When the process repeats for approximately 100,000/80=1,250 times, the probability of getting an error is 1−(1⁻⁶*10⁻⁶)¹²⁵⁰ which is less than 1% after servicing 100,000 Tags.

Future Compatibility

Due to the dynamic nature of some applications in which the system of the present invention is used in which tagged items move into and out of the Tag community of the system at differing rates such as in, by non-limiting example, warehouses, shipping yards and retail outlets, at any given time, the Tag community may include different generations of Tags, referred to herein as “old” and “new” Tags. It should be noted that as used herein, the terms “old Tags” and “new Tags” refer to the relative generational difference of one Tag to another. Therefore, any given tag is considered “new” relative to Tags from older generations and “old” in relative to Tags from newer generations.

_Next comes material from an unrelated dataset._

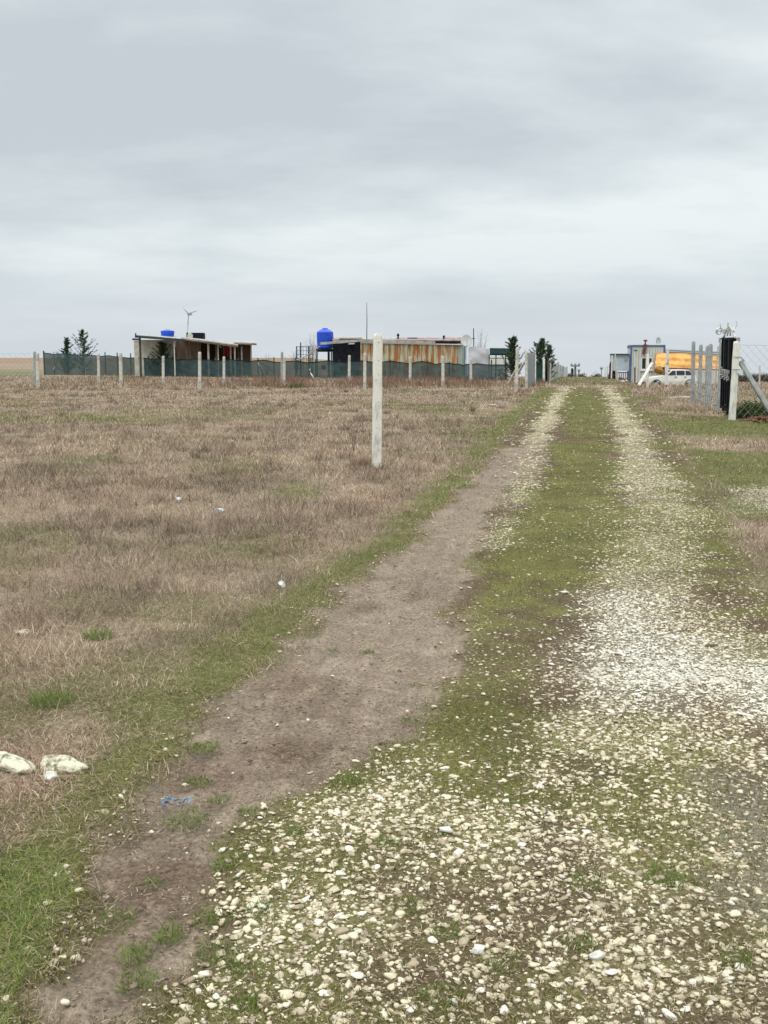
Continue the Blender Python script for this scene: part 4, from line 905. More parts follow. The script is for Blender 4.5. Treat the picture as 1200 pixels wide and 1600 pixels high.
def pole_(u_, vb, vt, Y_, cross, label, wd=0.22):
    b = P(u_, vb, Y_); b.z = min(b.z, H(b.x, Y_)); r = thing('utility_pole', label, 'utility pole', b, 'far utility poles'); MB().tube([b, P(u_, vt, Y_)], wd, 7, wd * .7).build('pole', m_far, r)
    if cross:
        MB().bar(P(u_ - cross, vt + 2.2, Y_ - .3), P(u_ + cross, vt + 2.2, Y_ - .3), 0.22).build('crossarm', m_far, r)
        for k in (-1, 0, 1): MB().lathe(P(u_ + k * cross * .85, vt + 1.8, Y_ - .3), [(0.12, 0), (0.2, .25), (0.1, .5)], 8).build('insulator', m_steel, r)
    return r
pole_(898.8, 590, 569.5, 170, 7, 'dark utility pole with a crossarm at the end of the track')
pole_(904.5, 590, 577.5, 260, 1.6, 'tiny distant pole just right of the crossarm pole', .2)
pole_(939.8, 590, 574.5, 220, 1.5, 'tiny distant pole left of the row of white stakes', .1)
conifer(893.8, 575, 590, 3.5, 150, 'tiny narrow conifer beside the crossarm pole at the end of the track', 41, dense=.6, group='distant conifers')
for k, (u_, v_, l_) in enumerate(((889.5, 581, 'leftmost low shrub on the rise at the end of the track'), (909, 583.5, 'low shrub on the rise right of the tiny poles'), (932, 586, 'low dark shrub on the rise left of the white stakes'))):
    b = P(u_, 591, 118); b.z = H(b.x, 118); R = np.random.RandomState(60 + k); n = 500; pts = R.randn(n, 3) * np.array([.28, .3, .16]); pts[:, 2] = np.abs(pts[:, 2]) * 1.3
    V = np.repeat(pts, 3, axis=0) + R.randn(n * 3, 3) * .05; C = np.repeat(np.array([[.07, .075, .045]]) * (0.6 + .8 * R.rand(n, 1)), 3, axis=0)
    o = bpy.data.objects.new('roadside_shrub', np_mesh('roadside_shrub', V, np.arange(n * 3).reshape(-1, 3), C)); o.data.materials.append(m_needle); COL.objects.link(o); o.location = b; tag(o, l_, 'shrub')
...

Most communication systems currently in use with a non-symmetric architecture (i.e. typically having small number of sophisticated Readers and large number of simple, low cost Tags), cope with Tag and Reader evolution by implementing “Backward compatibility”. Two methods are generally known in the prior art:

a) New generation Tags working with old generation Readers. This is handled by new the generation Tags complying with the “old” rules, which is the classically backward compatibility approach.

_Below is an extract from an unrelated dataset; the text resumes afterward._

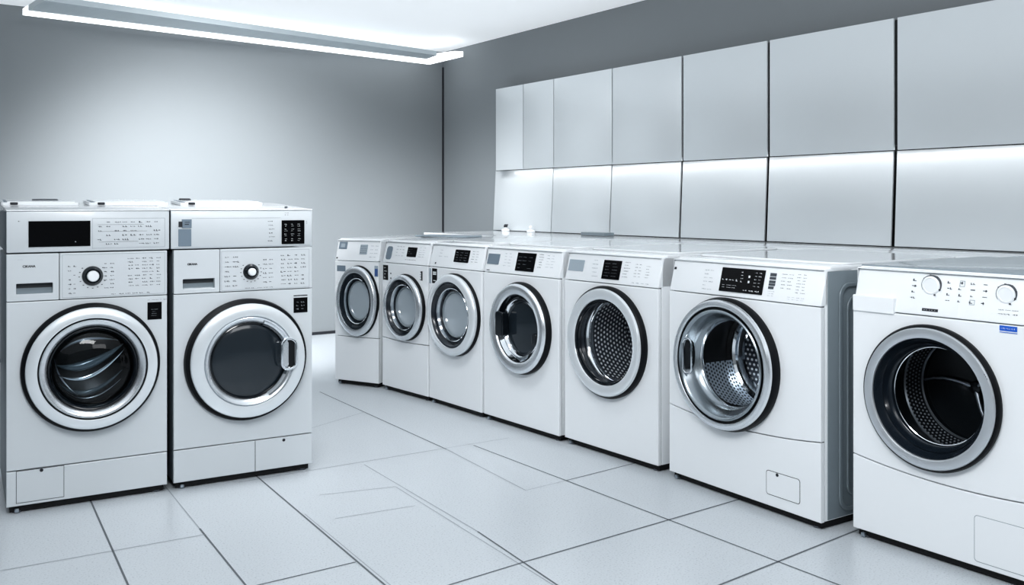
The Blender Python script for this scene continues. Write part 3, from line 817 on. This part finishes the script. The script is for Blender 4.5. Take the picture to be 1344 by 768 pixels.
# wall panels: two rows of satin sheets
def panel_mat():
    m, nt, b = nodes('satin_panel')
    b.inputs['Base Color'].default_value = (.70, .735, .755, 1); b.inputs['Metallic'].default_value = .25; b.inputs['Roughness'].default_value = .36
    return m
M['panel'] = panel_mat()
M['panel_back'] = pbr('panel_backing', (.008, .009, .011), .6)
seams = [(6.17, .002), (5.413, .008), (4.764, .010), (4.109, .017), (3.442, .019), (2.659, .020), (1.55, .0)]
GP = 'satin panels clad on the right wall'
words_ = ['farthest', 'second', 'third', 'fourth', 'fifth', 'sixth', 'seventh', 'eighth', 'ninth', 'tenth']
structure(box('trim_4', (XR - .006, XR, 1.552, 6.181, .842, 1.955), 'panel_back'))
def wall_panel(y0, y1, z0, z1, tilt, label, out=.008):
    """sheet between y0 > y1, its front face at XR-.02, leaning by tilt radians"""
    t = .012
    me = box_mesh(-t, 0, y1, y0, -(z1 - z0) / 2, (z1 - z0) / 2, bevel=.0015)
    o = link('mounted_panel', me, 'panel')
    o.location = (XR - out, 0, (z0 + z1) / 2); o.rotation_euler = (0, tilt, 0)
    tag(o, label, 'wall panel', GP, 'thing')
tops = []
for i in range(len(seams) - 1):
    (a, wa), (b, wb) = seams[i], seams[i + 1]
    if i == 0:
        tops += [(a - .001, 5.799), (5.791, b + wb / 2)]
    else: tops.append((a - wa / 2, b + wb / 2))
bots = [(seams[i][0] - seams[i][1] / 2, seams[i + 1][0] + seams[i + 1][1] / 2) for i in range(len(seams) - 1)]
UPL = ['narrow pale upper wall panel, farthest of the upper row', 'narrow pale upper wall panel, second of the upper row from the far end', 'third upper wall panel from the far end, first of full width',
       'fourth upper wall panel from the far end, left of the first thick black joint', 'fifth upper wall panel from the far end, between the first two thick black joints',
       'sixth upper wall panel from the far end, left of the last black joint', 'big upper wall panel right of the last thick black joint']
LOL = ['farthest lower wall panel, spanning below both narrow upper panels', 'second lower wall panel from the far end, bright along its top edge', 'third lower wall panel from the far end, left of the first thick black joint',
       'fourth lower wall panel from the far end, between the first two thick black joints', 'fifth lower wall panel from the far end, left of the last black joint', 'big lower wall panel right of the last thick black joint']
OUT = .100; KU = (XR - OUT - .012) / (XR - .02)       # upper row moved forward to hide an added lamp that brightens the lower panels
for (y0, y1), l in zip(tops, UPL): wall_panel(y0 * KU, y1 * KU, 1.057 + (1.321 - 1.057) * KU, 1.057 + (1.973 - 1.057) * KU, 0.0, l, OUT)
structure(box('trim_5', (XR - OUT + .001, XR - .006, 1.552 * KU, 6.184 * KU, 1.338, 1.945), 'panel_back'))
for (y0, y1), l in zip(bots, LOL): wall_panel(y0, y1, .845, 1.3155, .050, l, .022)  # lower sheets tilted to catch more of the added lamp's light

# ceiling light: flat grey housing with a bright diffuser along its far edge and right end
cl = bpy.data.objects.new('ceiling_light', None); C.objects.link(cl)
tag(cl, 'long slim ceiling light with grey housing and glowing white edge above the back wall', 'ceiling light')
cl.location = (.90, 6.08, 2.252); cl.rotation_euler = (0, 0, math.radians(5.0))
M['housing'] = pbr('grey_housing', (.60, .66, .69), .45)
M['led'] = pbr('led_diffuser', (.9, .9, .9), .4, emit=(.95, .98, 1.), es=1.15)
Lc = 3.13
def slab_mesh(pr, z0, z1):
    bm = bmesh.new()
    v0 = [bm.verts.new((x, y, z0)) for x, y in pr]; v1 = [bm.verts.new((x, y, z1)) for x, y in pr]
    bm.faces.new(v0); bm.faces.new(v1[::-1])
    for i in range(len(pr)): bm.faces.new((v0[i], v1[i], v1[(i + 1) % len(pr)], v0[(i + 1) % len(pr)]))
    return from_bm(bm)
link('housing', slab_mesh([(.0, -.02), (2.95, .147), (3.0, .358), (.0, .358)], 0, .035), 'housing', cl)
link('diffuser', slab_mesh([(.0, .36), (2.99, .36), (3.06, .05), (3.13, .03), (3.17, .56), (.0, .50)], -.006, .035), 'led', cl)
for hx in (.5, 1.6, 2.6): link('hanger_rod', tube_mesh([(hx, .30, .03), (hx, .30, ZC - 2.252)], .005, 8), 'ceiling', cl)

# ================================================================== SMALL THINGS ON TOP
def lying(name, label, cat, loc, rz, size, mat, group=None, r=.02, th=.012):
    me = plate_mesh([rrect(-size[0] / 2, size[0] / 2, -size[1] / 2, size[1] / 2, r)], 0, th, .003)
    for v in me.vertices:
        x, y, z = v.co; v.co = (x, z, th - y)
    o = link(name, me, mat, None, 12); o.location = loc; o.rotation_euler = (0, 0, rz)
    return tag(o, label, cat, group)

def on_left(u, y):
    a, b = Vector((.412, 3.556)), Vector((.932, 3.516)); t = (b - a).normalized(); n = Vector((-t.y, t.x))
    return a + t * u + n * y
rz_l = math.atan2(-.04, .52)
SL = [(.125, .26, 'thin white flat tray lying on the far left end of the left machine', True), (.435, .29, 'thin white flat tray lying in the middle, over the joint of the left machines', False),
      (.79, .33, 'thin white flat tray lying farthest right, on the machine with the square keypad', False)]
for i, (u, w, l, wedge) in enumerate(SL):
    p = on_left(u, .40)
    root = bpy.data.objects.new('flat_tray', None); C.objects.link(root)
    root.location = (p.x, p.y, 1.0532); root.rotation_euler = (.0472, 0, rz_l)
    tag(root, l, 'tray', 'flat trays lying on the left machines')
    def flat(name, r, z0, z1, mat, rad):
        me = plate_mesh([rrect(*r, rad)], 0, z1 - z0, .002)
        for v in me.vertices:
            x, y, z = v.co; v.co = (x, z, z1 - y)
        return link(name, me, mat, root, 12)
    flat('tray_body', (-w / 2, w / 2, -.11, .11), .0, .012, 'lid', .012)
    flat('dark_rim', (-w / 2 + .012, w / 2 - .03, -.085, .105), .010, .0135, 'lcd_grey', .008)
    flat('tray_cover', (-w / 2 + .02, w / 2 - .012, -.10, .075), .011, .0155, 'lid', .008)
    link('clip', box_mesh(-w / 2 + .03, -w / 2 + .055, -.116, -.104, .004, .013, bevel=.002), 'ink_dark', root)
    if i == 2: link('clip', box_mesh(-w / 2 + .03, -w / 2 + .075, .06, .085, .012, .021, bevel=.004), 'ink_dark', root)
    if i == 0: link('clip', box_mesh(-.02, .07, .02, .05, .012, .019, bevel=.003), 'ink', root)
# small dark stud on the right of the top cover
p = on_left(.985, .07); st = link('cover_stud', lathe_mesh([(.006, 0), (.006, -.006), (.003, -.008), (0, -.008)], 0, 0, seg=16), 'ink', None)
st.location = (p.x, p.y, 1.0372); st.rotation_euler = (-PI / 2, 0, 0); tag(st, 'tiny dark stud on the right end of the left machines\' top cover', 'stud')

lying('metal_tray', 'thin grey metal sheet lying on top of the two farthest machines in the row', 'metal sheet', (2.95, 4.86, ZT + .001), -1.2, (.40, .16), 'lcd_light', r=.01, th=.010)
lying('grey_tray', 'small flat grey tray on the ledge below the third lower panel', 'tray', (4.02, 4.72, .843), -PI / 2, (.24, .10), 'side_grey', r=.015, th=.022)
def fitting(name, label, cat, loc, dark):
    root = bpy.data.objects.new(name, None); C.objects.link(root); root.location = loc
    tag(root, label, cat)
    b = link('base', lathe_mesh([(.032, 0), (.032, -.010), (.024, -.016), (.010, -.018), (.010, -.03)], 0, 0, seg=28), 'lid', root); b.rotation_euler = (-PI / 2, 0, 0)
    if dark:
        k = link('tap', lathe_mesh([(.013, -.028), (.016, -.036), (.012, -.048), (0, -.05)], 0, 0, seg=20), 'ink_dark', root); k.rotation_euler = (-PI / 2, 0, 0)
        link('lever', box_mesh(-.004, .004, -.03, .012, .044, .052, bevel=.002), 'ink_dark', root)
    else:
        k = link('cap', lathe_mesh([(.014, -.028), (.014, -.040), (.010, -.046), (0, -.046)], 0, 0, seg=20), 'enamel', root); k.rotation_euler = (-PI / 2, 0, 0)
fitting('pipe_valve', 'small dark valve on a white base at the far end of the ledge', 'valve', (4.12, 5.93, .843), True)
fitting('pipe_stopper', 'small white cap on the ledge, just right of the dark valve', 'cap', (4.12, 5.60, .843), False)

# ================================================================== CAMERA, LIGHT
cam = bpy.data.cameras.new('camera'); co = bpy.data.objects.new('camera', cam); C.objects.link(co)
co.location = (0, 0, 1.057); co.rotation_euler = (PI / 2, 0, -math.atan2(860, 1220))
cam.sensor_width = 36; cam.lens = 1220 / 1344 * 36; cam.shift_y = -(384 - 267) / 1344; cam.clip_start = .05
bpy.context.scene.camera = co

def lamp(name, typ, loc, target, power, col=(1, 1, 1), **k):
    l = bpy.data.lights.new(name, typ); l.energy = power; l.color = col
    for a, b in k.items(): setattr(l, a, b)
    o = bpy.data.objects.new(name, l); C.objects.link(o); o.location = loc
    o.rotation_euler = (Vector(target) - Vector(loc)).to_track_quat('-Z', 'Y').to_euler()
    return o
COOL = (.975, .988, 1.)
lamp('key_lamp', 'AREA', (.5, 1.2, 2.3), (2.7, 3.2, .6), 46, COOL, shape='RECTANGLE', size=1.4, size_y=.9)
lamp('front_lamp', 'AREA', (1.4, -.6, 2.2), (1.5, 3.6, .5), 8.5, COOL, shape='RECTANGLE', size=1.4, size_y=.8)
lamp('wall_spot', 'SPOT', (1.45, 4.65, 2.3), (2.15, 7.02, .60), 780, COOL, spot_size=math.radians(78), spot_blend=1., shadow_soft_size=.35)
lamp('floor_spot', 'SPOT', (1.5, 3.3, 2.3), (1.75, 4.0, 0), 62, COOL, spot_size=math.radians(85), spot_blend=1., shadow_soft_size=.3)
lamp('panel_spot', 'SPOT', (2.4, 4.9, 2.2), (4.2, 5.2, 1.15), 60, COOL, spot_size=math.radians(90), spot_blend=1., shadow_soft_size=.9)
wash = lamp('added_wash_lamp', 'AREA', (XR - OUT + .012, 3.80, 1.330), (XR - OUT - .03, 3.80, .5), 1.85, COOL, shape='RECTANGLE', size=.012, size_y=4.4)  # added strip light, hidden behind the upper row, brightens the lower panels
wash.rotation_euler = (0, math.radians(-8), 0)
lamp('corner_spot', 'SPOT', (2.7, 5.3, 2.2), (4.1, 6.7, .45), 130, COOL, spot_size=math.radians(62), spot_blend=1., shadow_soft_size=.3)
def in_drum(A, B, u, y, z):
    a, b = Vector(A), Vector(B); t = (b - a).normalized(); n = Vector((-t.y, t.x)); p = a + t * u + n * y
    return (p.x, p.y, z)
for args, p in ((((2.551, 3.219), (2.566, 2.646), .284 + .165, .10, .46), .22), (((2.562, 2.583), (2.536, 1.871), .305 + .165, .08, .50), .12), (((2.595, 1.797), (2.602, 1.077), .262 + .15, .09, .52), .05)):
    lamp('drum_fill_light', 'POINT', in_drum(*args), (0, 0, 0), p, COOL, shadow_soft_size=.006)  # added lights without fixtures, brighten the drum interiors
w = bpy.data.worlds.new('world'); bpy.context.scene.world = w; w.use_nodes = True
bg = w.node_tree.nodes['Background']; bg.inputs['Color'].default_value = (.58, .64, .68, 1); bg.inputs['Strength'].default_value = .25
sc = bpy.context.scene
sc.view_settings.view_transform = 'Standard'; sc.view_settings.look = 'Medium High Contrast'; sc.view_settings.exposure = .33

b) New generation Readers working with old generation Tags or with a mixed network of old and new Tags. This is typically done by either having new generation Reader working in old generation protocol in a mixed network, or new generation Reader having to maintain a Tag generation association table, and maintaining different protocols for use with different Tag generations.

The system of the present invention provides a unique “forward compatibility” method. Herebelow are two non-limiting examples.

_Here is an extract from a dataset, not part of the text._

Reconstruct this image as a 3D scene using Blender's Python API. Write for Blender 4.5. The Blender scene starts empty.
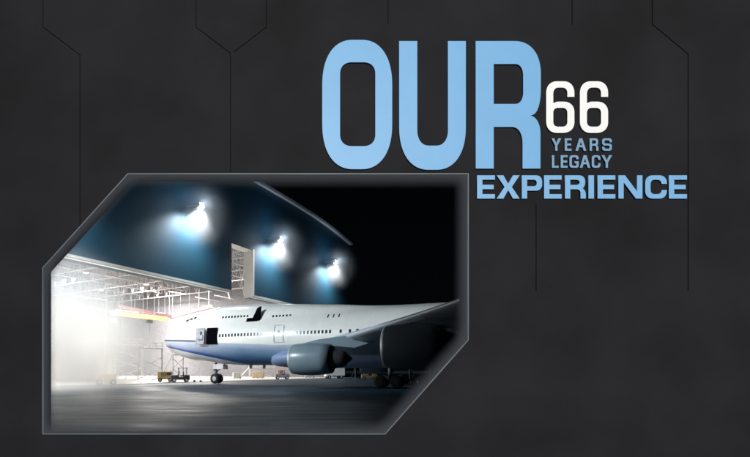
import bpy, bmesh, math, random
from mathutils import Vector, Matrix
random.seed(7)
scene = bpy.context.scene
COL = scene.collection
R = math.radians

# ------------------------------------------------------------ camera
F = 500.0                      # focal length in photo pixels (750 wide)
cam_d = bpy.data.cameras.new('camera'); cam = bpy.data.objects.new('camera', cam_d); COL.objects.link(cam)
cam.location = (0, 0, 1.7); cam.rotation_euler = (R(90), 0, 0)
cam_d.sensor_width = 36; cam_d.lens = F/750*36
cam_d.shift_x = (375-255)/750; cam_d.shift_y = (370-228.5)/750
cam_d.clip_start = 0.1; cam_d.clip_end = 2000
scene.camera = cam

# ------------------------------------------------------------ night sky
SUN_EL, SUN_AZ = 18, 6          # sun behind the camera, slightly to its right
w = bpy.data.worlds.new('World'); scene.world = w; w.use_nodes = True
nt = w.node_tree; bg = nt.nodes['Background']
sky = nt.nodes.new('ShaderNodeTexSky'); sky.sky_type = 'NISHITA'; sky.sun_disc = False
sky.sun_elevation = R(SUN_EL); sky.sun_rotation = R(180+SUN_AZ)
nt.links.new(sky.outputs[0], bg.inputs[0]); bg.inputs[1].default_value = 0.00025
sd = bpy.data.lights.new('sun', 'SUN'); sd.energy = 3.3; sd.angle = R(0.5); sd.color = (1.0, 0.985, 0.96)
sun = bpy.data.objects.new('sun', sd); COL.objects.link(sun)
sdir = Vector((-math.sin(R(SUN_AZ))*math.cos(R(SUN_EL)), math.cos(R(SUN_AZ))*math.cos(R(SUN_EL)), -math.sin(R(SUN_EL))))
sun.rotation_euler = sdir.to_track_quat('-Z', 'Y').to_euler(); sun.location = (5, -30, 20)
vs = scene.view_settings
vs.view_transform = 'Standard'; vs.look = 'None'; vs.gamma = 1; vs.exposure = 0; vs.use_curve_mapping = False
scene.cycles.max_bounces = 6; scene.cycles.volume_bounces = 1
scene.cycles.transparent_max_bounces = 16
scene.cycles.sample_clamp_indirect = 6

# ------------------------------------------------------------ helpers
def tag(o, label=None, cat=None, group=None, kind=None):
    if label: o['label'] = label
    if cat: o['category'] = cat
    if group: o['group'] = group
    if kind: o['kind'] = kind
    return o
def empty(name, loc=(0,0,0), rz=0, parent=None):
    o = bpy.data.objects.new(name, None); COL.objects.link(o)
    o.location = loc; o.rotation_euler = (0,0,rz); o.parent = parent
    o.empty_display_size = .2
    return o
def mat(name, col, rough=.5, metal=0, noise=None, scale=3, bump=0, bscale=20, emit=None, estr=0, spec=.5, coat=0):
    m = bpy.data.materials.new(name); m.use_nodes = True
    n = m.node_tree.nodes; l = m.node_tree.links; p = n['Principled BSDF']
    p.inputs['Base Color'].default_value = (*col, 1); p.inputs['Roughness'].default_value = rough
    p.inputs['Metallic'].default_value = metal; p.inputs['Specular IOR Level'].default_value = spec
    p.inputs['Coat Weight'].default_value = coat
    tc = n.new('ShaderNodeTexCoord')
    if noise is not None:
        t = n.new('ShaderNodeTexNoise'); t.inputs['Scale'].default_value = scale; t.inputs['Detail'].default_value = 6
        l.new(tc.outputs['Object'], t.inputs['Vector'])
        r = n.new('ShaderNodeMapRange'); r.inputs[1].default_value = .3; r.inputs[2].default_value = .7
        r.inputs[3].default_value = 1-noise; r.inputs[4].default_value = 1+noise
        l.new(t.outputs['Fac'], r.inputs[0])
        mx = n.new('ShaderNodeVectorMath'); mx.operation = 'SCALE'; mx.inputs[0].default_value = col
        l.new(r.outputs[0], mx.inputs['Scale']); l.new(mx.outputs[0], p.inputs['Base Color'])
    if bump:
        t2 = n.new('ShaderNodeTexNoise'); t2.inputs['Scale'].default_value = bscale; t2.inputs['Detail'].default_value = 4
        l.new(tc.outputs['Object'], t2.inputs['Vector'])
        b = n.new('ShaderNodeBump'); b.inputs['Strength'].default_value = bump; b.inputs['Distance'].default_value = .02
        l.new(t2.outputs['Fac'], b.inputs['Height']); l.new(b.outputs[0], p.inputs['Normal'])
    if emit:
        p.inputs['Emission Color'].default_value = (*emit, 1); p.inputs['Emission Strength'].default_value = estr
    return m
def link(name, bm, m, parent=None, smooth=False, recalc=True):
    if recalc: bmesh.ops.recalc_face_normals(bm, faces=bm.faces)
    me = bpy.data.meshes.new(name); bm.to_mesh(me); bm.free()
    for mm in (m if isinstance(m, (list, tuple)) else [m]): me.materials.append(mm)
    if smooth:
        for p in me.polygons: p.use_smooth = True
    o = bpy.data.objects.new(name, me); COL.objects.link(o); o.parent = parent
    return o
def box(bm, c, s, rot=None, mi=0):
    x, y, z = s[0]/2, s[1]/2, s[2]/2
    v = []
    for a in (-x, x):
        for b in (-y, y):
            for d in (-z, z):
                q = Vector((a, b, d))
                if rot is not None: q = rot @ q
                v.append(bm.verts.new(q+Vector(c)))
    for f in ((0,1,3,2),(4,6,7,5),(0,4,5,1),(2,3,7,6),(0,2,6,4),(1,5,7,3)):
        fc = bm.faces.new([v[i] for i in f]); fc.material_index = mi
    return v
def bar(bm, p, q, r=.05, n=6, r2=None):
    p = Vector(p); q = Vector(q); d = (q-p)
    if d.length < 1e-6: return
    d.normalize(); u = d.orthogonal().normalized(); v = d.cross(u); r2 = r if r2 is None else r2
    A = []; B = []
    for i in range(n):
        a = 2*math.pi*(i+.5)/n; k = u*math.cos(a)+v*math.sin(a)
        A.append(bm.verts.new(p+k*r)); B.append(bm.verts.new(q+k*r2))
    for i in range(n): bm.faces.new((A[i], A[(i+1)%n], B[(i+1)%n], B[i]))
    bm.faces.new(A[::-1]); bm.faces.new(B)
def loft(bm, rings, cap=True, closed=True, mi=0):
    V = [[bm.verts.new(p) for p in r] for r in rings]; n = len(V[0])
    for a, b in zip(V[:-1], V[1:]):
        for i in range(n if closed else n-1):
            f = bm.faces.new((a[i], a[(i+1)%n], b[(i+1)%n], b[i])); f.material_index = mi
    if cap: bm.faces.new(V[0][::-1]); bm.faces.new(V[-1])
    return V
def lathe_x(bm, prof, c, n=32, cap=True, sx=1):     # prof: (x, r), axis along local X through c
    rings = [[(c[0]+x, c[1]+r*math.cos(2*math.pi*i/n), c[2]+r*math.sin(2*math.pi*i/n)) for i in range(n)] for x, r in prof]
    return loft(bm, rings, cap)
def bevel(o, wd=.02, seg=2):
    m = o.modifiers.new('bevel', 'BEVEL'); m.width = wd; m.segments = seg; m.limit_method = 'ANGLE'; m.angle_limit = R(35)
    return o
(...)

End Point MAC Forward Compatibility

MAC messages contain a MAC length indicator indicating the MAC payload (e.g. application layer data) beginning. The MAC itself is processed according to field content. Therefore new generation Tags or Readers may add new fields to the MAC. Old generation Tags/Readers stop decoding the MAC when they reach unfamiliar information and “jump” to the payload start, while new generation Tags will continue to process the remainder of the MAC. The same method can be used when an old generation Reader decodes a new generation Tag message. That is to say, each generation of Readers and/or Tags decode that portion of the Media Access Control protocol with which it is familiar, ignores that portion of the Media Access Control protocol with which it is unfamiliar and jumps to the payload start point. In this way there is no need to send different messages to different generation Tags, so one broadcast message can hold both old generation Tags information and instructions with additional new generation Tag information, thereby increasing system efficiency.

Mesh MAC Forward Compatibility

In a mesh network that has a small number of Readers, and large number of Tags, where Tags can communicate with each other, usually acting as relays, forwarding Reader message to remote Tags, or returning remote Tag reply, a mixture of Tags generations or versions is more challenging.

The present invention adds a “future block” to the MAC data relayed from one Tag to the other. Old generation Tags will forward this block as is, while new generation Tags/Readers can decode the content of this block, and change it if applicable. That is to say, the Media Access Control protocol includes a future block that old generation Tags forward without decoding, and new generation tag Readers and/or Tags decode as needed. This allows for efficient mixture of Tags and Readers of different versions allowing old generation Tags to relay new generation messages, new generation Tags to relay messages to old generation tags while avoiding the for Readers to send different broadcasts for each generation of Tags in the Tag community.

It will be appreciated that the above descriptions are intended only to serve as examples and that many other embodiments are possible within the spirit and the scope of the present invention.